Question

How can I save an MDS object for use in my next session of R? Because the metaMDS() function uses several random restarts it produces slightly different answers each time. I need the output to be consistent across several sessions of R. How can I achieve this? Thank you

Example of the type of ordination objects I am referring to:

data(dune)
sol <- metaMDS(dune)
sol
Was it helpful?

Solution

@csgillespie has shown how to make the results of metaMDS() reproducible. This setting of the pseudo-random number generator seed should be done all the time you use metaMDS() or any other function that uses the pseudo-random number generators in R or other software otherwise you won't be able to reproduce the results.

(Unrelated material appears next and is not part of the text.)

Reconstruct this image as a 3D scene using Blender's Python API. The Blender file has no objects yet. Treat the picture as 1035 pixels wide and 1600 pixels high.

However, some metaMDS() fits can take a lot of computation time so serializing the result object to disk is an option. For that you want save() or saveRDS(). The difference between the two is that the former (save()) saves the entire object including its name. saveRDS() only serializes the object itself, not the name of the object in the current session.

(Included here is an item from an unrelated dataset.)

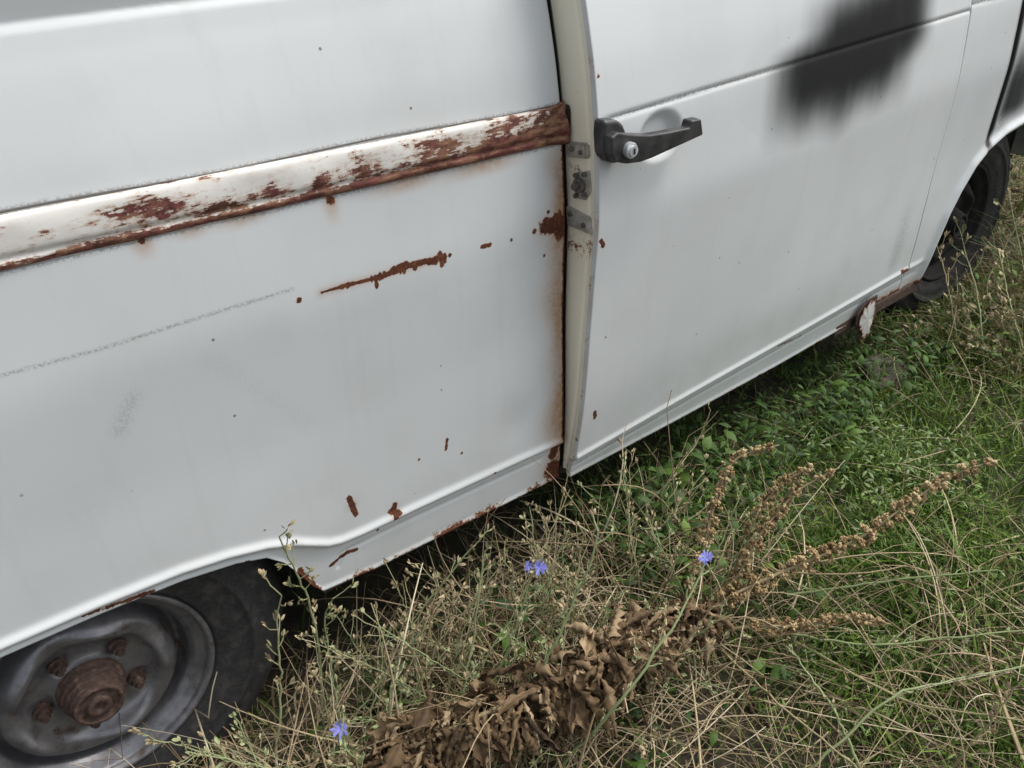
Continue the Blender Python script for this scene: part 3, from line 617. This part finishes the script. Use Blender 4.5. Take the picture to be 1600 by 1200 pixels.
def chicory(stems,flowers,label,green=.2,bs=1.0,r0=.0024):
    b=stems[0][0]; e=empty("chicory_plant",b); e["label"]=label; e["category"]="wild plant"; e["group"]="chicory and dry weeds growing beside the van"
    for s in stems:
        V,F,T=comb(weedstem(s,r0,green=max(0,green+rng.uniform(-.1,.12)),bs=bs)); make("stem",V,[F],P_stem,dict(tint=T),parent=e)
    for c_,n_,r_ in flowers: flower(c_,n_,r_,e)
def pl(*a): return [lev(*p) for p in a]
tocam=(-.4,-.5,.75)
chicory([pl((428,1230,.04),(440,1080,.2),(432,960,.36),(440,930,.40)),pl((505,1140,.05),(500,1010,.22),(480,930,.36),(452,870,.50),(436,838,.57))],[],"tall dry chicory stems beside the rear wheel",.36,1.1,.0027)
chicory([pl((545,1190,.04),(520,1060,.16),(505,960,.28),(520,935,.33)),pl((548,1195,.04),(538,1165,.16),(532,1140,.265))],[(lev(532,1138,.27),tocam,.0135)],"chicory with one blue flower near the wheel",.15)
chicory([pl((560,1180,.04),(600,1040,.15),(590,980,.22)),pl((600,1150,.04),(625,1000,.18),(700,900,.30),(760,830,.38))],[],"thin branching dry chicory stems",.35)
chicory([pl((700,1190,.04),(740,1000,.22),(752,900,.34),(758,860,.38)),pl((720,1190,.04),(800,1000,.22),(830,895,.34),(843,887,.358))],[(lev(843,886,.36),tocam,.0125),(lev(825,884,.35),(-.1,-.8,.3),.009)],"chicory with two blue flowers beside the sill",.15,1,.0028)
chicory([pl((800,1215,.05),(850,1040,.27),(915,900,.42),(935,830,.49))],[],"single pale green chicory stem",.0,.9,.0034)
chicory([pl((860,1210,.08),(960,1110,.27),(1040,1000,.36),(1085,920,.41),(1102,876,.44))],[(lev(1103,872,.45),(-.2,.1,.95),.0125)],"long green chicory stem with one blue flower",.0,.7,.0036)
chicory([pl((640,1120,.04),(690,990,.2),(705,950,.24)),pl((660,1120,.04),(640,960,.24))],[],"short dry chicory stems",.4)
chicory([pl((840,1080,.04),(900,960,.14),(880,900,.22))],[],"short brown chicory stem under the sill",.5)
chicory([pl((990,860,.05),(1040,760,.15),(1090,690,.2),(1110,640,.28))],[],"thin reddish weed stem beside the sill",.6,.6)
chicory([pl((1230,930,.10),(1400,905,.16),(1560,890,.22)),pl((1180,980,.08),(1350,1010,.12),(1640,980,.20))],[],"long arching stems over green grass",.05,.7,.0028)
chicory([pl((1480,1210,.05),(1560,1110,.2),(1620,1030,.3))],[],"reddish weed stem in the grass",.5)
chicory([pl((1150,950,.05),(1420,1100,.14),(1640,1130,.22)),pl((1100,990,.05),(1240,1120,.16),(1330,1190,.2))],[],"dry stems lying over the grass",.45,.6,.0028)
chicory([pl((1350,1215,.05),(1300,1100,.16),(1230,1010,.2)),pl((1250,1215,.05),(1400,1080,.18),(1600,1040,.2))],[],"pale green and straw stems crossing the grass",.1,.6,.0030)
chicory([pl((1500,560,.04),(1480,440,.25),(1455,350,.4)),pl((1560,560,.04),(1540,440,.2),(1600,330,.4))],[],"thin dry weeds growing by the front wheel",.4,1.5,.003)
chicory([pl((1620,620,.04),(1580,480,.2),(1560,390,.32)),pl((1590,420,.04),(1560,330,.3),(1590,250,.45))],[],"dry weeds reaching over the front tyre",.45,1.6,.003)
chicory([pl((1540,600,.04),(1530,470,.2),(1500,360,.36)),pl((1620,560,.04),(1600,420,.22),(1575,300,.42))],[],"branching green and tan weeds by the front tyre",.3,1.8,.003)
parts=[]
for i in range(260):
    x=rng.uniform(-.75,.15); y=rng.uniform(-.42,-.06); h=rng.uniform(.12,.34); l=rng.normal(0,.09,2); 
    if i>110: x=rng.uniform(1.45,3.0); y=rng.uniform(-.5,-.05) if x<2.5 else rng.uniform(-.5,1.0); h=rng.uniform(.2,.50)*float(tall(np.array(x)))
    y2=min(y+l[1],-.03)
    parts+=weedstem([(x,y,gz(x,y)),(x+l[0]*.4,(y+y2)/2,h*.5),(x+l[0]*1.3,y2,h)],.0018,rng.uniform(.0,.6),True,.9 if i<=110 else 1.4,.25)
V,F,T=comb(parts); o_=make("thin_dry_weeds",V,[F],P_stem,dict(tint=T)); o_["kind"]="stuff"
# ---------------------------------------------------------------- dock plant with seed spikes
base=lev(1090,990,.04)
dock=empty("dock_plant",base); dock["label"]="dried brown dock plant with thick seed spikes beside the van"; dock["category"]="wild plant"
def octs(C,rad):
    n=len(C); o=np.array([[1,0,0],[-1,0,0],[0,1,0],[0,-1,0],[0,0,1],[0,0,-1]],float)
    A=norm(rng.normal(size=(n,3))); B=norm(np.cross(A,rng.normal(size=(n,3)))); Cc=np.cross(A,B)
    sc_=rad[:,None]*np.array([[1.2,1.05,.75]]); M=np.stack([A*sc_[:,0:1],B*sc_[:,1:2],Cc*sc_[:,2:3]],1)
    V=C[:,None,:]+np.einsum('kj,njd->nkd',o,M); f=np.array([[0,2,4],[2,1,4],[1,3,4],[3,0,4],[2,0,5],[1,2,5],[3,1,5],[0,3,5]])
    F=(np.arange(n)[:,None,None]*6+f[None]).reshape(-1,3); return V.reshape(-1,3),F
def spike(root,pts,r0,dens):
    full=resamp([root]+pts,30); V,F=tubes(full[None],np.linspace(.0040,.0014,30)[None],6)
    make("stalk",V,[F],P_stem,dict(tint=np.full(len(V),.75)),parent=dock)
    q=resamp(pts,80); L=np.linalg.norm(np.diff(q,axis=0),axis=1).sum(); C=[];Rd=[];T=[]
    nw=int(L/.0105)
    for i in range(nw):
        if rng.random()<.08: continue
        t=(i+rng.uniform(-.35,.35))/nw; t=min(max(t,0),1)
        p=q[int(t*79)]; tg=norm(q[min(int(t*79)+1,79)]-q[max(int(t*79)-1,0)])
        R=r0*(1-.58*t**2.0)*rng.uniform(.68,1.12); tb=rng.normal(.56,.15)
        for _c in range(int(rng.integers(4,8))):
            o=norm(np.cross(tg,rng.normal(size=3))); cc=p+o*R*.82*rng.uniform(.7,1.15)+tg*rng.normal(0,.0035); cr=R*.29; tc=tb+rng.normal(0,.12)
            C.append(cc); Rd.append(cr*1.1); T.append(tc-.15)
            for _ in range(int(dens/2.6)):
                dd=norm(rng.normal(size=3)); C.append(cc+dd*cr); Rd.append(rng.uniform(.0024,.0040)); T.append(tc+rng.normal(0,.16))
    V,F=octs(np.array(C),np.array(Rd)); make("seed_head",V,[F],P_seed,dict(tint=np.repeat(np.clip(T,0,1),6)),smooth=True,parent=dock)
spike(base,pl((1100,850,.24),(1118,780,.32),(1145,715,.39),(1180,703,.41),(1218,695,.43)),.0155,15)
spike(base,pl((1162,865,.20),(1182,800,.29),(1222,752,.35),(1272,728,.39)),.0145,13)
spike(base,pl((1150,905,.17),(1190,830,.26),(1245,765,.33),(1312,730,.38)),.0150,14)
spike(base,pl((1130,935,.14),(1240,885,.19),(1345,842,.25),(1430,778,.32),(1500,735,.37),(1562,718,.40)),.0215,20)
spike(base,pl((1180,978,.11),(1260,978,.14),(1320,962,.17),(1392,975,.20)),.0165,15)
spike(base,pl((1075,960,.12),(1080,900,.20),(1095,860,.26)),.011,9)
# shrivelled dead leaves hanging from the fallen stem
def deadleaves(C,ln,wd):
    n=len(C); L=18;K=9; t=np.linspace(0,1,L); s=np.linspace(-1,1,K)
    az=rng.uniform(0,2*np.pi,n); el=rng.uniform(-1.1,.3,n); cur=rng.uniform(-2.2,-.1,n)
    e2=np.maximum(el[:,None]+cur[:,None]*t[None,:],-1.5); a2=az[:,None]+rng.normal(0,.6,n)[:,None]*t
    st=ln[:,None]/(L-1)*np.ones((1,L)); P=np.stack([np.cumsum(st*np.cos(e2)*np.cos(a2),1),np.cumsum(st*np.cos(e2)*np.sin(a2),1),np.cumsum(st*np.sin(e2),1)],-1)+C[:,None,:]
    tg=norm(np.gradient(P,axis=1)); S=norm(np.cross(tg,norm(rng.normal(size=(n,1,3))))); Nn=np.cross(tg,S); th=rng.normal(0,1.8,n)[:,None]*t
    tw=np.stack([np.cos(th),np.sin(th)],-1)
    S2=S*tw[...,0:1]+Nn*tw[...,1:2]; N2=np.cross(tg,S2)
    W=wd[:,None]*np.clip(t*5,.12,1)*np.clip((1-t)*2.2,.03,1)**.7*(1+.30*np.sin(t*37+rng.uniform(0,6,n)[:,None]))
    roll=rng.uniform(.9,2.1,n)[:,None,None]*(1+.4*np.sin(9*t[None,:,None]+rng.uniform(0,6,(n,1,1)))); ang=s[None,None,:]*roll*1.6
    rad_=W[:,:,None]/(roll*1.6)*1.4; ux=rad_*np.sin(ang); uy=rad_*(1-np.cos(ang))
    ph=rng.uniform(0,6,(n,1,1)); fq=rng.uniform(24,46,(n,1,1)); am=rng.uniform(.0012,.0032,(n,1,1))
    uy=uy+am*np.sin(fq*t[None,:,None]+ph+2.6*s[None,None,:])*(.3+np.abs(s)[None,None,:])+.6*am*np.sin(1.7*fq*t[None,:,None]-4*s[None,None,:]+ph)
    V=P[:,:,None,:]+S2[:,:,None,:]*ux[...,None]+N2[:,:,None,:]*uy[...,None]
    V[...,2]=np.maximum(V[...,2],.035)
    b_=((np.arange(n)[:,None,None]*L+np.arange(L-1)[None,:,None])*K+np.arange(K-1)[None,None,:]).ravel()
    T=np.repeat(np.clip(rng.normal(.60,.23,n),0,1),L*K)+rng.normal(0,.05,n*L*K)-.3*np.tile(np.exp(-(s/.12)**2),n*L)
    return V.reshape(-1,3),np.stack([b_,b_+1,b_+K+1,b_+K],1),T
def cluster(line,N,spread,lr):
    q=resamp(line,60); i=rng.integers(0,60,N); C=q[i]+rng.normal(0,1,(N,3))*np.array([spread,spread*.8,spread]); C[:,2]=np.maximum(C[:,2],.07)
    C[:,1]=np.minimum(C[:,1],-.05)
    ln=rng.uniform(*lr,N); return deadleaves(C,ln,ln*rng.uniform(.10,.18,N))
L1=pl((1110,950,.19),(1040,975,.22),(960,1015,.24)); L2=pl((960,1015,.24),(880,1060,.25),(780,1105,.24),(680,1150,.22),(600,1185,.20))
V,F,T=cluster(L1,170,.012,(.04,.095)); make("dead_leaf",V,[F],P_dead,dict(tint=T),parent=dock)
e=empty("dead_weed",lev(760,1160,.04)); e["label"]="dead brown weed stem with drooping curled leaves in dry grass"; e["category"]="wild plant"
V,F,T=cluster(L2,470,.013,(.045,.115)); make("dead_leaf",V,[F],P_dead,dict(tint=T),parent=e)
q=resamp([lev(1090,985,.05)]+L1[1:]+L2[1:],40); V,F=tubes(q[None],np.full((1,40),.0045),6); make("stalk",V,[F],P_stem,dict(tint=np.full(len(V),.85)),parent=e)
# stone near front wheel
c0=lev(1402,570,.07)
bm=bmesh.new(); bmesh.ops.create_icosphere(bm,subdivisions=4,radius=1.0)
for v_ in bm.verts:
    p=v_.co.copy(); k_=1+.10*math.sin(p.x*4+1)+.08*math.sin(p.y*5+p.z*3)+.03*math.sin(p.x*13+p.z*9)
    v_.co=Vector((p.x*.12*k_,p.y*.07*k_,p.z*.03*k_))
ob=frombm("stone",bm,M_stone,None,True); ob.location=(c0[0],c0[1]+.03,.035); ob.rotation_euler=(0.1,.1,.5); ob["label"]="brown field stone in grass by the front wheel"; ob["category"]="stone"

load() can be used to restore the object saved by save(). It loads the object into the current session and will overwrite an object with the same name. readRDS() is used to load an object serialized by saveRDS().

require("vegan")
## The recommended way of running NMDS (Minchin 1987)
##
data(dune)
## Global NMDS using monoMDS
## set the seed
set.seed(1)
sol <- metaMDS(dune)

save(sol, file = "my_sol.rda")
ls()
rm(sol)
load("my_sol.rda")
ls()

saveRDS(sol, file = "my_sol.rds")
ls()
sol2 <- readRDS("my_sol.rds")
ls()
all.equal(sol, sol2)

Some of the pertinent output is:

>     save(sol, file = "my_sol.rda")
>     ls()
[1] "dune" "sol" 
>     rm(sol)
>     load("my_sol.rda")
>     ls()
[1] "dune" "sol" 
> 
>     saveRDS(sol, file = "my_sol.rds")
>     ls()
[1] "dune" "sol" 
>     sol2 <- readRDS("my_sol.rds")
>     ls()
[1] "dune" "sol"  "sol2"
>     all.equal(sol, sol2)
[1] TRUE

OTHER TIPS

When you want to use the same random numbers, you need to set the random number seed. For example,

##For some positive number
R> set.seed(1)
R> runif(1)
[1] 0.2655
R> set.seed(1)
R> runif(1)
[1] 0.2655

In your example, just use set.seed before the function call.